With the advent of radio, people could at least listen to the game. Still, most sports highlights came by word of mouth or in the next morning's newspaper. Or in the form of lushly illustrated posters, created as advertising by the major leagues and their p.r. companies. These ads were nailed to the walls of bars and boasted of fantastic feats. bartell of giants robs dimaggio of hit read one from Oct. 11, 1937.

Around this time, however, a restaurant in New York City was taking it one step further: It was bringing in DiMaggio himself, who, if you were lucky, might tell you over a beer exactly how he was robbed of that hit. The bar, located smack in the middle of Manhattan, at 51 West 51st Street, was called Toots Shor's and it was owned by the barrel-bellied, boisterous Bernard (Toots) Shor. There were three baseball teams in New York at the time--the Yankees, Dodgers and Giants--and Shor made certain that as many of the players, sportswriters and executives as possible spent their downtime in his bar. It wasn't just a place for sports figures either; on any given evening Jackie Gleason, Frank Sinatra and any manner of politician, Broadway star or entertainer might swagger through the doors. Yogi Berra, the Yankees' catcher, was said to have met Ernest Hemingway at Shor's one night, and when the author was introduced as "an important writer," Berra replied, "What paper you with, Ernie?"

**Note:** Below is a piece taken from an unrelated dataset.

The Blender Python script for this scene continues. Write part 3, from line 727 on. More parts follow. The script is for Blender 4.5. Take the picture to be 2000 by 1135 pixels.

Shor's closed in 1971, and Shor died six years later, but his vision inspired a new breed of bar. In the '60s and '70s steak houses and dive bars across the country began to take on a more sports-driven personality. Places like the Pink Pony in Scottsdale, Ariz. (spring training home to the likes of Harry Caray, Leo Durocher and Billy Martin), Ricky's in San Leandro, Calif., and the Eliot Lounge in Boston (page 76) became the equivalent of locker rooms away from the locker room.